Van Bommel: Russia still has a long way to go before it can be called a democracy

3 December 2007

Van Bommel: Russia still has a long way to go before it can be called a democracy

SP Member of Parliament Harry van Bommel, in Russia as an election observer for the Organisation for Security Cooperation in Europe (OSCE), spoke this weekend to a number of Russian citizens who voted, against their better judgement, only because they feared that they would be punished should they register an abstention by staying at home. At the same time, while visiting a polling station he was told by local election observers that in a number of cases ballot slips had been photographed. Other OSCE observers also came across clear abuses. "These parliamentary elections have made it clear that a considerable amount remains to be done if Russia wants to be seen as a real democracy," Van Bommel concluded.

The OSCE noted a range of irregularities in Sunday's elections in Russia. According to Van Bommel, these were discussed in the briefing which he attended this morning along with observers who had been present in Moscow, St. Petersburg, Rostov and Vladivostok. In a number of places people were able to vote outside their own electoral districts without producing the documents supposedly required before this is allowed, the so-called 'absence cards'. In Moscow the secret ballot was not properly enforced, as voters were required to bring their ballot slip folded open, so that their choice was clearly visible, from the voting booth to a computer terminal. In numerous polling stations police officers and members of the security forces were present. While the presence of police officers at – or, most commonly, just outside - polling stations is normal in many western parliamentary elections, Van Bommel observed that in Russia they often stood immediately next to the ballot box. In his view, this behaviour "was not compatible with a free and democratic climate. Its effects were intimidating, especially to supporters of the opposition."

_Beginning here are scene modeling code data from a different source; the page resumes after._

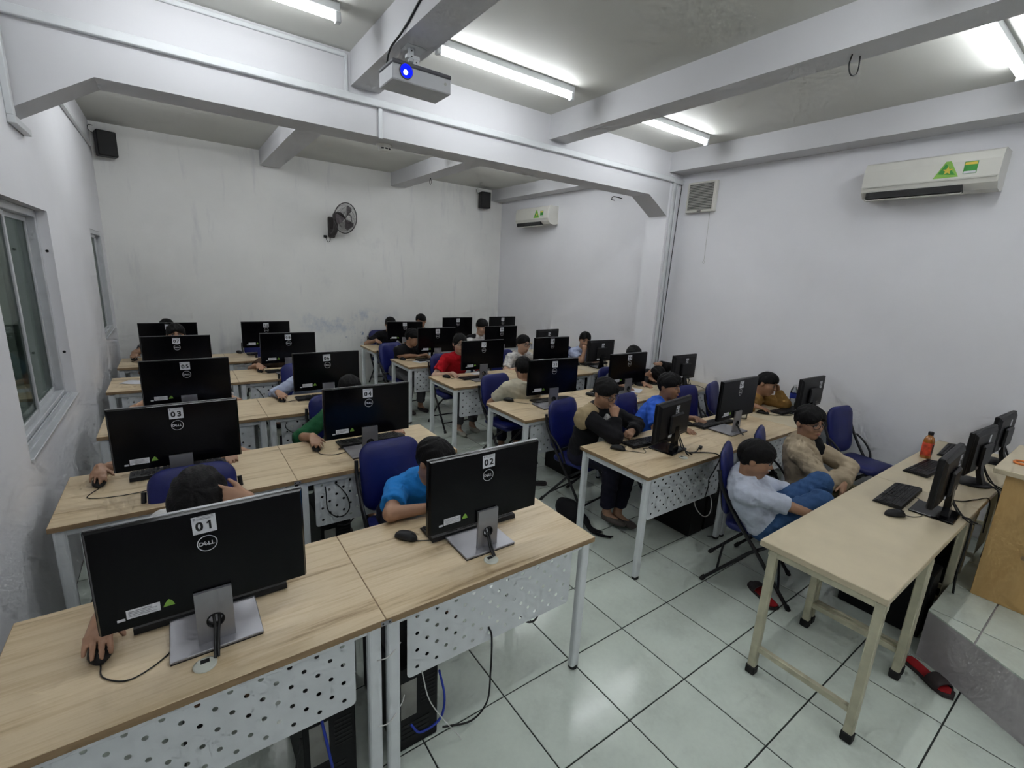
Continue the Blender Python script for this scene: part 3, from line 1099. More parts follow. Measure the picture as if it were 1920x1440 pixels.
def monitor_small(W=0.475, H=0.285, zb=0.085, round_base=False):
    """Older black monitor with a black neck."""
    root = thing('monitor', 'monitor', 'monitor')
    yb = -0.03
    b = MB()
    b.box(-W / 2, W / 2, yb + 0.012, yb + 0.040, zb, zb + H, 0.006)
    b.ring([[(-W / 2 + i, y, zb + i * 0.8), (W / 2 - i, y, zb + i * 0.8), (W / 2 - i, y, zb + H - i * 0.8), (-W / 2 + i, y, zb + H - i * 0.8)] for i, y in ((0.012, yb + 0.012), (0.035, yb))], smooth=False)
    b.build('housing', M['black'], root)
    MB().box(-0.09, 0.09, yb - 0.022, yb + 0.002, zb + 0.05, zb + 0.19, 0.01).build('back_hump', M['black'], root)
    MB().box(-W / 2 + 0.014, W / 2 - 0.014, yb + 0.0398, yb + 0.0405, zb + 0.018, zb + H - 0.014).build('screen', M['screen'], root)
    if round_base:
        MB().lathe([(0.002, 0.016), (0.06, 0.015), (0.105, 0.010), (0.112, 0.004), (0.108, 0.0)][::-1], 28).build('base', M['black'], root, (0, 0.0, 0))
        nk = MB()
        nk.ring([[(-0.032, -0.075, 0.010), (0.032, -0.075, 0.010), (0.032, -0.045, 0.012), (-0.032, -0.045, 0.012)],
                 [(-0.028, -0.050, 0.08), (0.028, -0.050, 0.08), (0.028, -0.024, 0.085), (-0.028, -0.024, 0.085)],
                 [(-0.03, -0.036, zb + 0.08), (0.03, -0.036, zb + 0.08), (0.03, -0.016, zb + 0.085), (-0.03, -0.016, zb + 0.085)]], smooth=False)
        nk.build('neck', M['black'], root)
    else:
        MB().box(-0.105, 0.105, -0.095, 0.095, 0.0, 0.012, 0.004).build('base', M['black_gloss'], root)
        nk = MB()
        nk.ring([[(-0.042, -0.06, 0.012), (0.042, -0.06, 0.012), (0.042, -0.028, 0.012), (-0.042, -0.028, 0.012)],
                 [(-0.028, -0.058, 0.06), (0.028, -0.058, 0.06), (0.028, -0.030, 0.06), (-0.028, -0.030, 0.06)],
                 [(-0.028, -0.052, zb + 0.10), (0.028, -0.052, zb + 0.10), (0.028, -0.026, zb + 0.10), (-0.028, -0.026, zb + 0.10)]], smooth=False)
        nk.build('neck', M['black_gloss'], root)
    MB().box(-0.075, -0.02, yb - 0.0008, yb, zb + 0.022, zb + 0.042).build('rating_label', M['paper'], root)
    cab = MB()
    cab.tube(arc([(0.05, yb - 0.005, zb + 0.03), (0.055, -0.06, 0.06), (0.03, -0.09, 0.03), (0.045, -0.135, 0.006), (0.03, -0.17, 0.004)], 5), 0.004, 6)
    cab.tube(arc([(0.07, yb - 0.005, zb + 0.03), (0.075, -0.055, 0.07), (0.06, -0.085, 0.035), (0.03, -0.125, 0.005), (0.0, -0.16, 0.004)], 5), 0.004, 6)
    cab.build('cable', M['cable'], root)
    return root


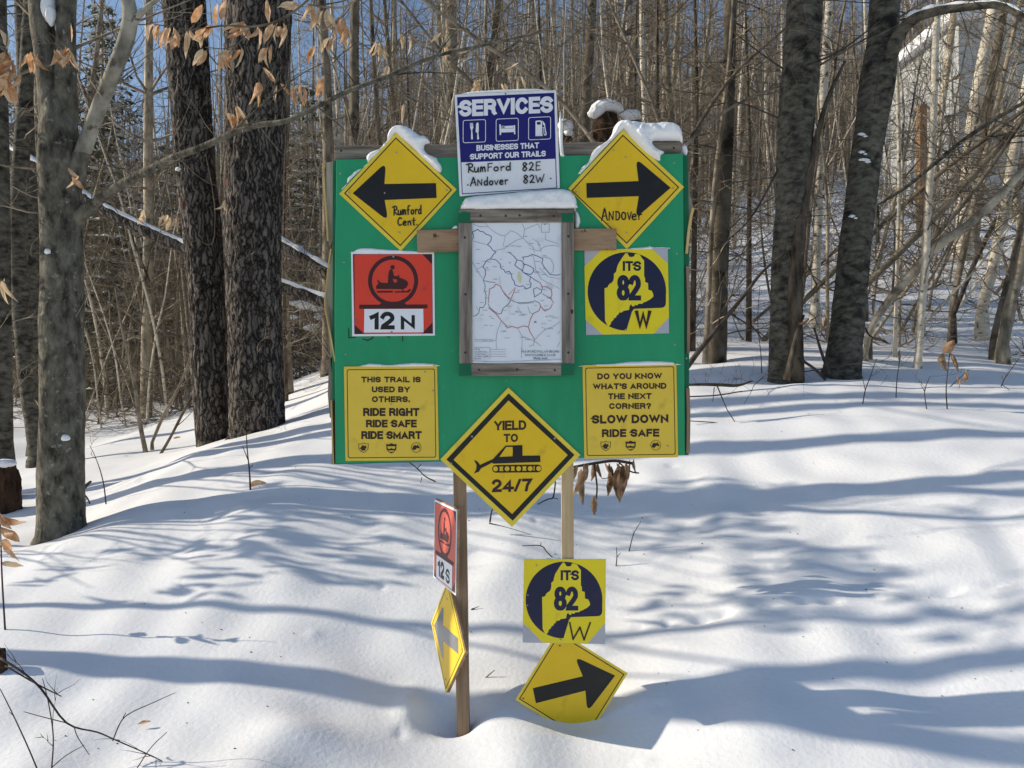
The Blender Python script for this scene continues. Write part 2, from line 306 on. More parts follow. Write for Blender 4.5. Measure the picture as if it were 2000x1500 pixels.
def ground_at(px, py, lo=2.0):
    Y = np.concatenate([np.linspace(lo, 8, 900), np.linspace(8, 40, 900)]); x = (px - 1000) / F * Y; z = CZ - (py - 750) / F * Y
    k = np.nonzero(H(x, Y) >= z)[0]
    i = k[0] if len(k) else len(Y) - 1
    return Vector((x[i], Y[i], H1(x[i], Y[i])))
def snow_ground():
    u = np.linspace(-1, 1, 521); xs = np.sign(u) * (2.9 * np.abs(u) + 87 * np.abs(u) ** 6)
    v = np.linspace(0, 1, 560); ys = np.concatenate([np.linspace(-12, 1.6, 40)[:-1], 1.6 + 5.4 * np.linspace(0, 1, 330)[:-1], 7 + 103 * np.linspace(0, 1, 190) ** 2.2])
    X, Y = np.meshgrid(xs, ys); Z = H(X, Y)
    ny, nx = X.shape
    me = bpy.data.meshes.new("snow_ground")
    vs = np.stack([X, Y, Z], -1).reshape(-1, 3)
    i = np.arange(ny * nx).reshape(ny, nx)
    q = np.stack([i[:-1, :-1], i[:-1, 1:], i[1:, 1:], i[1:, :-1]], -1).reshape(-1, 4)
    me.from_pydata(vs.tolist(), [], q.tolist()); me.polygons.foreach_set('use_smooth', [True] * len(q))
    me.materials.append(M['snow'])
    o = bpy.data.objects.new("snow_ground", me); COL.objects.link(o); o["kind"] = "structure"
snow_ground()
# ------------------------------------------------------------------ flat graphics for the signs
def z1(k, ox, oy): return lambda *ps: [(ox + x / k, oy + y / k) for x, y in ps]
zA = z1(4.411, 600, 160); zB = z1(4.411, 1000, 160); zC = z1(4.411, 620, 460); zD = z1(4.411, 980, 460)
zE = z1(4.166, 620, 680); zF = z1(4.166, 980, 680); zG = z1(3.0, 780, 960); zM = z1(4.546, 890, 400)
def arc(cx, cy, r, a0, a1, n=24, ry=None):
    ry = ry or r
    return [(cx + r * math.cos(R(a0 + (a1 - a0) * i / n)), cy + ry * math.sin(R(a0 + (a1 - a0) * i / n))) for i in range(n + 1)]
def circle(cx, cy, r, n=40): return arc(cx, cy, r, 0, 360 * (n - 1) / n, n - 1)
def roundpoly(P, r, n=5, only=None):
    out = []; m = len(P)
    for i in range(m):
        if only is not None and i not in only: out.append(P[i]); continue
        p = Vector(P[i]); a = Vector(P[i - 1]) - p; b = Vector(P[(i + 1) % m]) - p
        d = min(r, a.length * 0.45, b.length * 0.45); s = p + a.normalized() * d; e = p + b.normalized() * d
        for k in range(n + 1):
            t = k / n; q = s * (1 - t) ** 2 + p * 2 * t * (1 - t) + e * t * t; out.append((q.x, q.y))
    return out
def inset(P, d):
    m = len(P); ar = sum(P[i][0] * P[(i + 1) % m][1] - P[(i + 1) % m][0] * P[i][1] for i in range(m)); sg = 1 if ar > 0 else -1
    out = []
    for i in range(m):
        p = Vector(P[i]); a = (p - Vector(P[i - 1])).normalized(); b = (Vector(P[(i + 1) % m]) - p).normalized()
        na = Vector((-a.y, a.x)) * sg; nb = Vector((-b.y, b.x)) * sg; bi = na + nb
        bi = bi / max(bi.dot(na), 0.3) if bi.length > 1e-6 else na
        q = p + bi * d; out.append((q.x, q.y))
    return out
def _a(cx, cy, rx, ry, a0, a1, n=7): return [(cx + rx * math.cos(R(a0 + (a1 - a0) * i / n)), cy + ry * math.sin(R(a0 + (a1 - a0) * i / n))) for i in range(n + 1)]
_S = [_a(.5, .74, .5, .26, 20, 180, 7) + _a(.5, .74, .5, .22, 180, 262, 3) + _a(.5, .27, .5, .25, 82, 0, 4) + _a(.5, .26, .5, .26, 0, -165, 8)]
BL = {  # centre lines of a heavy grotesque: width, strokes (0..1 in both directions)
 'A': (.78, [[(0, 0), (.5, 1), (1, 0)], [(.2, .26), (.8, .26)]]), 'B': (.66, [[(0, 0), (0, 1), (.6, 1)] + _a(.6, .76, .34, .24, 80, -80) + [(.02, .52)], [(0, 0), (.6, 0)] + _a(.62, .26, .38, .26, -80, 80)]),
 'C': (.72, [_a(.52, .5, .5, .5, 38, 322, 16)]), 'D': (.7, [[(0, 0), (0, 1), (.45, 1)] + _a(.45, .5, .55, .5, 80, -80, 10) + [(.45, 0), (0, 0)]]),
 'E': (.58, [[(1, 1), (0, 1), (0, 0), (1, 0)], [(0, .52), (.92, .52)]]), 'F': (.54, [[(1, 1), (0, 1), (0, 0)], [(0, .5), (.88, .5)]]),
 'G': (.76, [_a(.5, .5, .5, .5, 40, 300, 15) + [(.95, .22), (.95, .46), (.56, .46)], [(.97, .3), (.97, 0)]]), 'H': (.68, [[(0, 0), (0, 1)], [(1, 0), (1, 1)], [(0, .52), (1, .52)]]),
 'I': (.0, [[(0, 0), (0, 1)]]), 'J': (.5, [[(1, 1), (1, .3)] + _a(.5, .3, .5, .3, -10, -170, 8)]), 'K': (.7, [[(0, 0), (0, 1)], [(.95, 1), (.06, .36)], [(.32, .58), (1, 0)]]), 'L': (.54, [[(0, 1), (0, 0), (1, 0)]]),
 'M': (.86, [[(0, 0), (0, 1), (.5, .1), (1, 1), (1, 0)]]), 'N': (.68, [[(0, 0), (0, 1), (1, 0), (1, 1)]]), 'O': (.76, [_a(.5, .5, .5, .5, 90, 450, 24)]),
 'P': (.62, [[(0, 0), (0, 1), (.6, 1)] + _a(.6, .74, .4, .26, 80, -80) + [(0, .47)]]), 'R': (.68, [[(0, 0), (0, 1), (.6, 1)] + _a(.6, .75, .36, .25, 80, -80) + [(0, .48)], [(.55, .46), (.86, .34), (.9, .1), (1, 0)]]),
 'S': (.66, _S), 'T': (.66, [[(0, 1), (1, 1)], [(.5, 1), (.5, 0)]]), 'U': (.68, [[(0, 1), (0, .32)] + _a(.5, .32, .5, .32, 190, 350, 9) + [(1, .32), (1, 1)]]), 'V': (.74, [[(0, 1), (.5, 0), (1, 1)]]),
 'W': (1.1, [[(0, 1), (.25, 0), (.5, .95), (.75, 0), (1, 1)]]), 'X': (.74, [[(0, 0), (1, 1)], [(0, 1), (1, 0)]]), 'Y': (.74, [[(0, 1), (.5, .42), (1, 1)], [(.5, .46), (.5, 0)]]),
 '1': (.26, [[(1, 0), (1, 1), (.55, .82), (-.1, .74)]]), '2': (.6, [_a(.5, .7, .48, .3, 165, -20, 8) + [(.7, .42), (.1, .1), (.06, 0), (1, 0)]]), '4': (.64, [[(1.1, .24), (0, .24), (.72, 1), (.72, 0)]]),
 '7': (.58, [[(0, 1), (1, 1), (.55, .5), (.4, 0)]]), '8': (.62, [_a(.5, .75, .43, .25, -90, 270, 16), _a(.5, .25, .5, .27, 90, 450, 16)]), '.': (.0, [[(0, 0), (0, .06)]]), "'": (.0, [[(0, .72), (0, 1)]]),
 '/': (.36, [[(0, -.02), (1, 1.02)]]), '?': (.56, [_a(.5, .74, .48, .26, 170, -40, 8) + [(.52, .4), (.5, .28)], [(.5, 0), (.5, .04)]]), ' ': (.12, []),
}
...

The foreign observers did not always meet with full cooperation. In St. Petersburg the addresses of polling stations in the centre of the city were available, but those of others were not. When the observers nevertheless located them, they often did not feel at all welcome.

Events leading up to the elections also failed to meet European democratic norms. The opposition had extremely limited access to the media, while President Putin was able to put out unlimited propaganda via television broadcasters controlled by the Kremlin. "This goes to show that long-term observation, for several weeks before the elections, is of the utmost importance," Van Bommel said, noting that on this occasion any chance of performing such observation thoroughly had been frustrated by the Russian authorities.

For many the result was a foregone conclusion. The only question concerned the turnout, which seemed to be reasonably high, at more than 60%. In Putin's view, this represents a broad mandate. "The question is what he is going to do now, what he will do when his second and final term as President comes to an end," Van Bommel said. "Will he hand over power, or will he just shuffle a few names around while he remains as the real strong man, the one who truly pulls the strings? On 20th December his party, United Russia, holds its national congress. Probably Putin will use this to announce his plans for the future. This will be another litmus test for the quality of Russian democracy."